Related Practices

E-Commerce Law Week, Issue 454

May 5, 2007

Suit Targets Yahoo! For Actions in China, Using American Law from 1789

What would the Founding Fathers have thought about tech companies' alleged cooperation with Chinese censors? Thanks to a recent lawsuit invoking the 218-year-old Alien Tort Statute (ATS), the question is no longer academic.  Last month, with the help of a U.S. human rights group, Chinese political prisoner Wang Xiaoning, his wife, and additional yet-to-be-identified individuals filed suit against Yahoo! and its Chinese subsidiaries and business partner in a federal court in California.  Plaintiffs contend that, by allegedly voluntarily providing Chinese authorities with identifying information about plaintiffs and their communications, the defendants knowingly "aided and abetted" the Chinese government's detention, torture, and mistreatment of Xiaoning and others.  Plaintiffs allege that the defendants thereby contravened the Torture Victim Protection Act, the Electronic Communications Privacy Act, and California law.  They also claim that the defendants are liable for violations of international law under the ATS, which grants U.S. courts jurisdiction over "any civil action by an alien for a tort only, committed in violation of the law of nations or a treaty of the United States."  Companies that operate abroad should watch this case closely, since a broad application of the ATS or one of the other laws at issue could significantly increase their risk of liability for cooperating with foreign law enforcement or security agencies.

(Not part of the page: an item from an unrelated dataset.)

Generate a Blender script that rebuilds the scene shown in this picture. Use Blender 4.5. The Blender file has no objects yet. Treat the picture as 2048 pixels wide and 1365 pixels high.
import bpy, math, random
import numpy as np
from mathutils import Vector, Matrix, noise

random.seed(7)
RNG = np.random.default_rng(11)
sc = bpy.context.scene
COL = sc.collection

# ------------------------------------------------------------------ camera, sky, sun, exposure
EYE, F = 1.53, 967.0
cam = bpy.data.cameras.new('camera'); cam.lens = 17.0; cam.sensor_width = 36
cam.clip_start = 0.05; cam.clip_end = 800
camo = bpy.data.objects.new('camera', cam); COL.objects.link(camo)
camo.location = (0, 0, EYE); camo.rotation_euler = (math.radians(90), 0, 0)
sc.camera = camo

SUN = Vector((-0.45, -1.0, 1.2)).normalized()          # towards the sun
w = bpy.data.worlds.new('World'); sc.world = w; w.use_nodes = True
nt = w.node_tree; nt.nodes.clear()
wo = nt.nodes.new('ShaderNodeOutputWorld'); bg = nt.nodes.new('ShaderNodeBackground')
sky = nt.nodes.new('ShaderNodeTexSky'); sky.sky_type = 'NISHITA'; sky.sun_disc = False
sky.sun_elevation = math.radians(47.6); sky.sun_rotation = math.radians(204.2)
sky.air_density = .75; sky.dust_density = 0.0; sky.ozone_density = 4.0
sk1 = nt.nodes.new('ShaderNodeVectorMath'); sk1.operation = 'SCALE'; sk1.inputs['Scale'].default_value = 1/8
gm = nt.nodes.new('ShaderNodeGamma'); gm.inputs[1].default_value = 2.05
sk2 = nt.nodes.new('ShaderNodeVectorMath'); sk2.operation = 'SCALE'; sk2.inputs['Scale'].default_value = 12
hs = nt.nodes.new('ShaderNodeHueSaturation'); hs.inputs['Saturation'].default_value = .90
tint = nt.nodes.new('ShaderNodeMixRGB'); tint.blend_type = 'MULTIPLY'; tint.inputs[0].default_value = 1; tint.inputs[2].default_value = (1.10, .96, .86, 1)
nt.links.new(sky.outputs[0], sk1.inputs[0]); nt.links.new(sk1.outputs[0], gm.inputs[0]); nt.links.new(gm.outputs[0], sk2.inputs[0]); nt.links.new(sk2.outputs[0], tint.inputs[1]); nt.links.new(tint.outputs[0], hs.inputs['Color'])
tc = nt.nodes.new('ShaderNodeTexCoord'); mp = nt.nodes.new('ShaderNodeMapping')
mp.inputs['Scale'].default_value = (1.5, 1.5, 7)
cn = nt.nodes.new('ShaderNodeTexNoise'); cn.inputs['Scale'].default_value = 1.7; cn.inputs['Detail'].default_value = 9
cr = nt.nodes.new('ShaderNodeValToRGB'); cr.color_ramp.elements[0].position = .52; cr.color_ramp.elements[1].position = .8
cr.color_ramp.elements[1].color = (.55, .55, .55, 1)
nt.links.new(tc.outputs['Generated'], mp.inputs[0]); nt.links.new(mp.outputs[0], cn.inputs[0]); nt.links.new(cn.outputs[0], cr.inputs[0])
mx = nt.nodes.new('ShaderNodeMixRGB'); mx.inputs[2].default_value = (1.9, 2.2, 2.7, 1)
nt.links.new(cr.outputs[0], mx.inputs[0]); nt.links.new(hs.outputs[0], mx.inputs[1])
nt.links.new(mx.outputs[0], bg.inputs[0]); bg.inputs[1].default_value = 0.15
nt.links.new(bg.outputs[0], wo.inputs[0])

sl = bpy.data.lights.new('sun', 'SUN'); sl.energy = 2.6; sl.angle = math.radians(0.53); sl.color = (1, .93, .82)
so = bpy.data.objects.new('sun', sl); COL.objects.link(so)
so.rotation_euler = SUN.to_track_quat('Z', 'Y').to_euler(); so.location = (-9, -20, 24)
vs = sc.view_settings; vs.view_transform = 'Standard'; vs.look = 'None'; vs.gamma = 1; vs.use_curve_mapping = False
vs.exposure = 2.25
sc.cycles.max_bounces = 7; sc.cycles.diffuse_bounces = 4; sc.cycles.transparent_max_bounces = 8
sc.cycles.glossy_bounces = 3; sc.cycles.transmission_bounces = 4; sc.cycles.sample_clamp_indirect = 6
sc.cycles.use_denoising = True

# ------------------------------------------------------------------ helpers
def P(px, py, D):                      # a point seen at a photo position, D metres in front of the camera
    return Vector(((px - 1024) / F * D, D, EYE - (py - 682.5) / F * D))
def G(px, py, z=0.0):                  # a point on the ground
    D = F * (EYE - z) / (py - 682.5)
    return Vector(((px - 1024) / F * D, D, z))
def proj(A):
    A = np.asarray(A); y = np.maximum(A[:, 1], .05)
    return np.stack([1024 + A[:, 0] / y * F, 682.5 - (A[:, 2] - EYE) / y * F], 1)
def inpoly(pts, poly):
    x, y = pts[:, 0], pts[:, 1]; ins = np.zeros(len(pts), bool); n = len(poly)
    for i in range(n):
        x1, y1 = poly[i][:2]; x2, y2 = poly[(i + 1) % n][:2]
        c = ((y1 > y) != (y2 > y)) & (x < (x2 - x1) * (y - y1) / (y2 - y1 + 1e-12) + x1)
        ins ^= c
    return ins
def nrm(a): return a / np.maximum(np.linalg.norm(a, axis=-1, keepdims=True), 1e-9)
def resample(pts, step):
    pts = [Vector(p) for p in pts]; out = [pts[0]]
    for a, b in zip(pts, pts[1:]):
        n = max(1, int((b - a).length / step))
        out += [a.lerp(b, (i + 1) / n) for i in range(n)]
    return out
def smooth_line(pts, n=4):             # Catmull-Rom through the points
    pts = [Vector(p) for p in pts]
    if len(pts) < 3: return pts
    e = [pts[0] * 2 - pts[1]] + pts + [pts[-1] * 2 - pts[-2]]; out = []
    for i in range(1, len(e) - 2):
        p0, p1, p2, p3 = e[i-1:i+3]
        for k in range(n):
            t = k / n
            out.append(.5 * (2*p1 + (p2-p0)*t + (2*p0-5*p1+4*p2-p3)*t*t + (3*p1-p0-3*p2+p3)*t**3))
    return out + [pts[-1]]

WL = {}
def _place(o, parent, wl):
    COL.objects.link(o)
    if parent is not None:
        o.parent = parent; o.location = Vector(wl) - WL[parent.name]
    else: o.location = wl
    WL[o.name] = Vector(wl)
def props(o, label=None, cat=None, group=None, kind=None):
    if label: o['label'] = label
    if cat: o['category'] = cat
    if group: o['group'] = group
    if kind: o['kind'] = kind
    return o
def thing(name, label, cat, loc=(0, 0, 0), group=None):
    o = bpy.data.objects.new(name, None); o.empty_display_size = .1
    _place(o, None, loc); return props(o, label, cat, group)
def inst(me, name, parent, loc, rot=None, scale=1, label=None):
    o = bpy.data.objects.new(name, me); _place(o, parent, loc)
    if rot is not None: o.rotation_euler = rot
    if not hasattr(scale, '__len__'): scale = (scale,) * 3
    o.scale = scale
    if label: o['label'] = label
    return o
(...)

EU Data Retention Implementation Gradually Picks Up Steam, But Where Is It Heading?

EU member states are required to implement the EU Data Retention Directive ("Directive") by September 15, 2007, for certain communications services.  But as that deadline looms just over four months away, member state implementation activity has been very slow, presenting telecommunications and Internet service providers with the difficult problem of rapid compliance with as yet unknown obligations.  The only member state that has so far adopted implementing legislation appears to be Denmark.  Although implementation is beginning to pick up steam, with France and Germany recently introducing proposed legislation, there is a long way to go, and not very long to get there.  The best course of action for service providers appears to be to pay close attention to developments, and to make appropriate judgment calls on required actions as the implementation of the Directive evolves.

France Slaps Tyco on the Wrist for Data Protection Deception

Multinational countries spend an increasing amount of time worrying about data protection compliance, and this is indeed an important issue.  However, enforcement reality does not necessarily match the level of compliance concern.  This is well-illustrated by a recent enforcement action against Tyco Healthcare France ("Tyco") by French data protection authority the Commission Nationale de l'Informatique et des Libertés ("CNIL").  The CNIL's enforcement action followed a troubling tale of missteps by Tyco which culminated in an enforcement decision in December 2006, but which was only announced in mid-April this year.  Although Tyco made some arguments defending its conduct, the CNIL concluded that "Tyco Healthcare France has clearly not understood the gravity of the failures of which it is accused concerning its lack of cooperation and transparency."  As a result, the CNIL decided to fine Tyco … sit down and hold onto your chair … the princely sum of €30,000.  This has to be regarded as a slap on the wrist in the global scheme of regulatory enforcement.  And it is reportedly only the second fine that the CNIL has ever issued for breach of French data protection laws.